→ **What you should do**
In the data that follows, count the lines in which the word "scene" occurs, and report that figure alone.

→ **Stored data**

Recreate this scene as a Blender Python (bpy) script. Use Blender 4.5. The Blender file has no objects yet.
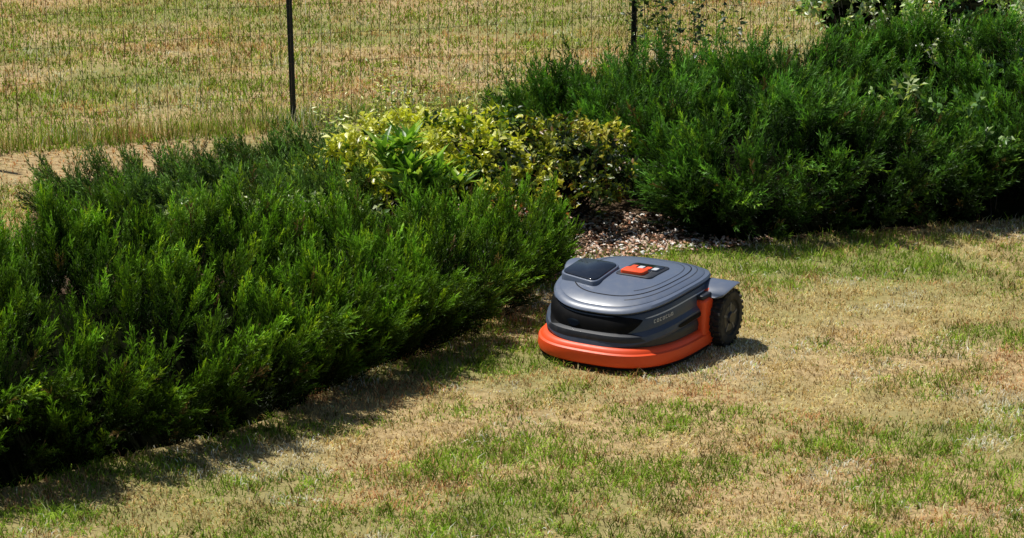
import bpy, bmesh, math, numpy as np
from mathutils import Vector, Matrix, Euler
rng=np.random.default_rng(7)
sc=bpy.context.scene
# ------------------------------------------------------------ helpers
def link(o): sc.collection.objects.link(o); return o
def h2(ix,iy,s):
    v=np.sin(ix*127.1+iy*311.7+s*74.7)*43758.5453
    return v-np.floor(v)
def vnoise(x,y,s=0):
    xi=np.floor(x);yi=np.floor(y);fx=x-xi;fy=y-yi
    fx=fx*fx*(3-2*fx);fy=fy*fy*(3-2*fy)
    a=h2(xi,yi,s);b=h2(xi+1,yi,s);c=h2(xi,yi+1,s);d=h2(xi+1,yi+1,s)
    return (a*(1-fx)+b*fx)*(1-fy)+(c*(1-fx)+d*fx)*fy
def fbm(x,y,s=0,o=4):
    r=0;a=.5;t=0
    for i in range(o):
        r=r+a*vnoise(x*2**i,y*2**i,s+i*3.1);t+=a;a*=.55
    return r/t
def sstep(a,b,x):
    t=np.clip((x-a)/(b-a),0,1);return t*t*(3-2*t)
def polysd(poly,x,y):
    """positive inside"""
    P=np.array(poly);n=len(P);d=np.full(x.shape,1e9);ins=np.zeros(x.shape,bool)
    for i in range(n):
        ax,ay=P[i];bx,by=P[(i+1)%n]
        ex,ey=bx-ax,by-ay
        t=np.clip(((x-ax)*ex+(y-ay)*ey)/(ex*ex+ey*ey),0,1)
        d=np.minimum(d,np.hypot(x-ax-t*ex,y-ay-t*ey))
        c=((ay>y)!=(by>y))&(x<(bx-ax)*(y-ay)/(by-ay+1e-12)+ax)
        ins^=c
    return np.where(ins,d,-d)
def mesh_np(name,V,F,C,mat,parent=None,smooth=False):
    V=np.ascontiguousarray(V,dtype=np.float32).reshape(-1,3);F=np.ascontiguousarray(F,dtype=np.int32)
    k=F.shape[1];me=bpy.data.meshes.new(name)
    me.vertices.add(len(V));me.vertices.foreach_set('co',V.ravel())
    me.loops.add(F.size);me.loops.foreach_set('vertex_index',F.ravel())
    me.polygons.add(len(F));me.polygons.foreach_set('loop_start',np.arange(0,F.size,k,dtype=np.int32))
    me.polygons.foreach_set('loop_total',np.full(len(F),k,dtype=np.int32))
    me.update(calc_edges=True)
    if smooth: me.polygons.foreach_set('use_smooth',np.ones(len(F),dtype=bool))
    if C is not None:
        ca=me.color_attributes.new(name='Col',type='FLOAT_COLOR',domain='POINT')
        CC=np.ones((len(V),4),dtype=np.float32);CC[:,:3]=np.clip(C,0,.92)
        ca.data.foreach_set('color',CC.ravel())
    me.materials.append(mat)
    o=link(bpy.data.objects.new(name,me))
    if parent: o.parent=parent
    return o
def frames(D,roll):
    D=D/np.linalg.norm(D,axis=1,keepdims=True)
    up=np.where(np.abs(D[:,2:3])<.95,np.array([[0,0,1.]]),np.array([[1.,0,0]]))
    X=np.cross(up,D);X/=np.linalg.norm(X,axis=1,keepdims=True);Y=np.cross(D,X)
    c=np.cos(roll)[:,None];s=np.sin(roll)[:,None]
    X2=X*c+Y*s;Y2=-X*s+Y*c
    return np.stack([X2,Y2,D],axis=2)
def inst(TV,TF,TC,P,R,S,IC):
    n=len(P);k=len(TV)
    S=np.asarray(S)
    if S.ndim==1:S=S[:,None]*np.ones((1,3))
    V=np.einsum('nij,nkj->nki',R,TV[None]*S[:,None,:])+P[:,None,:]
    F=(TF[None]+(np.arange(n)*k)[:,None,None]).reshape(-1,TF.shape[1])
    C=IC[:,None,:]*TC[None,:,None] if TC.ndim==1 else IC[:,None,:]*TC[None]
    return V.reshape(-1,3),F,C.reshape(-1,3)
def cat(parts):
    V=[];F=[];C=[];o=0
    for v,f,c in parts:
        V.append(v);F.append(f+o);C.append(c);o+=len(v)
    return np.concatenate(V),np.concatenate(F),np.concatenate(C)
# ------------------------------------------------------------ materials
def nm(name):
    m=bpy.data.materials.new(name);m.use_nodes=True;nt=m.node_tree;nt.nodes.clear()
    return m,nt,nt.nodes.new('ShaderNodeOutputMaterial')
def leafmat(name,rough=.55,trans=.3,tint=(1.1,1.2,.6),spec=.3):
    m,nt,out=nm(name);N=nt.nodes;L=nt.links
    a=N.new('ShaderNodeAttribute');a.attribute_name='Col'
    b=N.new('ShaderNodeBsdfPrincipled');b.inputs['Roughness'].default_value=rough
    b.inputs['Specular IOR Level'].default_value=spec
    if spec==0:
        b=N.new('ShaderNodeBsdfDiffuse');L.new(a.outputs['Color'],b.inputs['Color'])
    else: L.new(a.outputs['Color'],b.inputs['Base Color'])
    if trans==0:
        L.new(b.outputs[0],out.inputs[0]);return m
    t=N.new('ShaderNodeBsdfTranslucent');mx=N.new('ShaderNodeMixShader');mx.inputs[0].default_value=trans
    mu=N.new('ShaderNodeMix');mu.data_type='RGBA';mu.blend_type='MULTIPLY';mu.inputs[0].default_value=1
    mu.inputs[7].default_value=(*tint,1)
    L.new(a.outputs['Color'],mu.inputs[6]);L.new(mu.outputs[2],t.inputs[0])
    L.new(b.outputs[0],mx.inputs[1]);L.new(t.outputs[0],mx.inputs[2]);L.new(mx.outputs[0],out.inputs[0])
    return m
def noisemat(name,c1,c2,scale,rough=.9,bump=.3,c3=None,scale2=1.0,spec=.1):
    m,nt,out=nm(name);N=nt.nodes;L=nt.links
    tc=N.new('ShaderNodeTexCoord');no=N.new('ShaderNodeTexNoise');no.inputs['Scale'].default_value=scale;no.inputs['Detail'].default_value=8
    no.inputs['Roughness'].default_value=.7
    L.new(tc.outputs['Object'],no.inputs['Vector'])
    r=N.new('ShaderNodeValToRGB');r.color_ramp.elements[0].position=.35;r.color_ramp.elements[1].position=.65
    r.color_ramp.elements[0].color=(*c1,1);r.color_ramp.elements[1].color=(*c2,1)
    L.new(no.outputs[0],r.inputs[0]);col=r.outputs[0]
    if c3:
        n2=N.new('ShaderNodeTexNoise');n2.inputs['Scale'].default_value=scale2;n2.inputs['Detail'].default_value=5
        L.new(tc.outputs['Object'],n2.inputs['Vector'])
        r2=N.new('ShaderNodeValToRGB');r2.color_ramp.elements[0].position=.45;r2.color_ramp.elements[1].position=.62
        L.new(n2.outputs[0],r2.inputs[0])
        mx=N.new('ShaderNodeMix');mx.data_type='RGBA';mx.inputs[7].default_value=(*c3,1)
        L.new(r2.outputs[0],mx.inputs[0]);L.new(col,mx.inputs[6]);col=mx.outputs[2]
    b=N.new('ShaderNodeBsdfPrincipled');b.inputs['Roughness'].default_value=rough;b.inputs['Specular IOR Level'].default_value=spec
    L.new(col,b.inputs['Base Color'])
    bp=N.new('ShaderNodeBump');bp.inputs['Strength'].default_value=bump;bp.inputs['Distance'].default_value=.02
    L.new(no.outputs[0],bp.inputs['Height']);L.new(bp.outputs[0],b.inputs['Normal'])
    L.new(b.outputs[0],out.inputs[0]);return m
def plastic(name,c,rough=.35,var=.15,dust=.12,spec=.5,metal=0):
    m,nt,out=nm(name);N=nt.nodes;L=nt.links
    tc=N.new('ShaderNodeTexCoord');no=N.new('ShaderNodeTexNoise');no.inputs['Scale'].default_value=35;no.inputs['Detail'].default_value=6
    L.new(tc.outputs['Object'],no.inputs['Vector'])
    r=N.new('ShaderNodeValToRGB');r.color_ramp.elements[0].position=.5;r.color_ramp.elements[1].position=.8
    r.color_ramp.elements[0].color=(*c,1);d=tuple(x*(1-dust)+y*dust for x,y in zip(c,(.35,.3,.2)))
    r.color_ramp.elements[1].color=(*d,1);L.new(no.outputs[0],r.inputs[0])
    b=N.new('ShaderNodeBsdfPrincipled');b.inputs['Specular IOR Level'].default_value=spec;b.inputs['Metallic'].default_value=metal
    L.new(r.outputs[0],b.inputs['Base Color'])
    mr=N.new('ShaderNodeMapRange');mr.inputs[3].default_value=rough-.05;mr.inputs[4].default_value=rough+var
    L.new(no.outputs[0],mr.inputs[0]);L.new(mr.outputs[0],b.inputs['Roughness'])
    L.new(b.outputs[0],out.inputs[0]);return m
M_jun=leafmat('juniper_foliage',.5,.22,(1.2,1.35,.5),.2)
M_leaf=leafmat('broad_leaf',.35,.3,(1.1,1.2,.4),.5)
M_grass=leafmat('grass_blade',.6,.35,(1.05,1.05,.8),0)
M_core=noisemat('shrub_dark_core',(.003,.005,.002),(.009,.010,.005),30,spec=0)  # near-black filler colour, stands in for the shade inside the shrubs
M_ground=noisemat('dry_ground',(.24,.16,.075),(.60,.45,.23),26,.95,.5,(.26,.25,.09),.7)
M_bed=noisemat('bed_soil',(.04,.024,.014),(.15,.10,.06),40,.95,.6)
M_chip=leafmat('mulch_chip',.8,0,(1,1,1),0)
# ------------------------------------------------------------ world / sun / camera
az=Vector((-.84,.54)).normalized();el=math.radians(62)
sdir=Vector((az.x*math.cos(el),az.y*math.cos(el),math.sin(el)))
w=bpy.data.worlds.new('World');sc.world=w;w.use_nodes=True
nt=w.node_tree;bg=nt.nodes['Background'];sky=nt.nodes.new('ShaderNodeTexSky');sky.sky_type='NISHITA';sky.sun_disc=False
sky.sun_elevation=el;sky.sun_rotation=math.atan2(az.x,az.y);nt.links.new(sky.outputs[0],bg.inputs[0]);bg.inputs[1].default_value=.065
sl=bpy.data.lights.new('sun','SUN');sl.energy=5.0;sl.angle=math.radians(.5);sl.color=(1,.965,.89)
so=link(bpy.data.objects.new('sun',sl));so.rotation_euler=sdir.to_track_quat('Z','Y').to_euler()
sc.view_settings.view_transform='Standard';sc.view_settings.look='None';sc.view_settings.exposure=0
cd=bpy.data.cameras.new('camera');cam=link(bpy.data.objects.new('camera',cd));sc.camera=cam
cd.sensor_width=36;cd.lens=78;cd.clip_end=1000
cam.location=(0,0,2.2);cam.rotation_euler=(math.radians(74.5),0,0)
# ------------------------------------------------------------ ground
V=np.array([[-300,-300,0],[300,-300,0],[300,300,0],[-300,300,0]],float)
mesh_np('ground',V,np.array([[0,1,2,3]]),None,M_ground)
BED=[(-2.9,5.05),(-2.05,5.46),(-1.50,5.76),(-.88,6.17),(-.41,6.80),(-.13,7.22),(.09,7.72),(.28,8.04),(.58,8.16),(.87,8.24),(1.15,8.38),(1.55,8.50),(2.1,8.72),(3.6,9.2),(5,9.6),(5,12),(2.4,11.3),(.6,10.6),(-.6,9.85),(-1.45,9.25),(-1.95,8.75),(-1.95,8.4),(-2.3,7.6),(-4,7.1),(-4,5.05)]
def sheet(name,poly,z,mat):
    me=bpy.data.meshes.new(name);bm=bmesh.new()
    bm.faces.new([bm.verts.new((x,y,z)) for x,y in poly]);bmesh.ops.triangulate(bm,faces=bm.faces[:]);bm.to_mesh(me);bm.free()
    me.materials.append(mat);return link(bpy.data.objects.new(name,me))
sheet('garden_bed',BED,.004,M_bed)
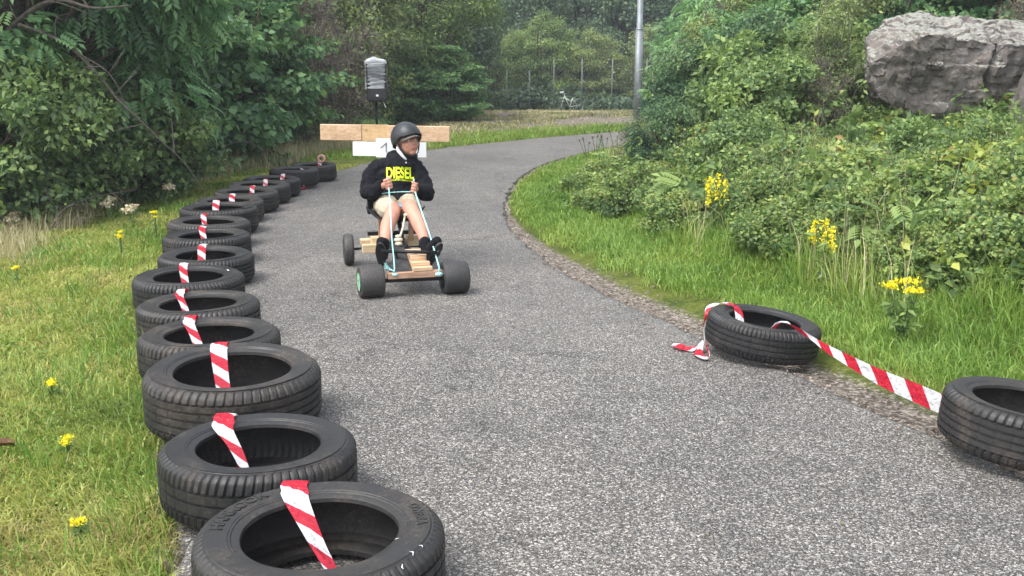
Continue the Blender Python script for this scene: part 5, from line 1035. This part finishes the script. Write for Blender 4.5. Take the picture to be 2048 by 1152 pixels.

→ **Final answer**
3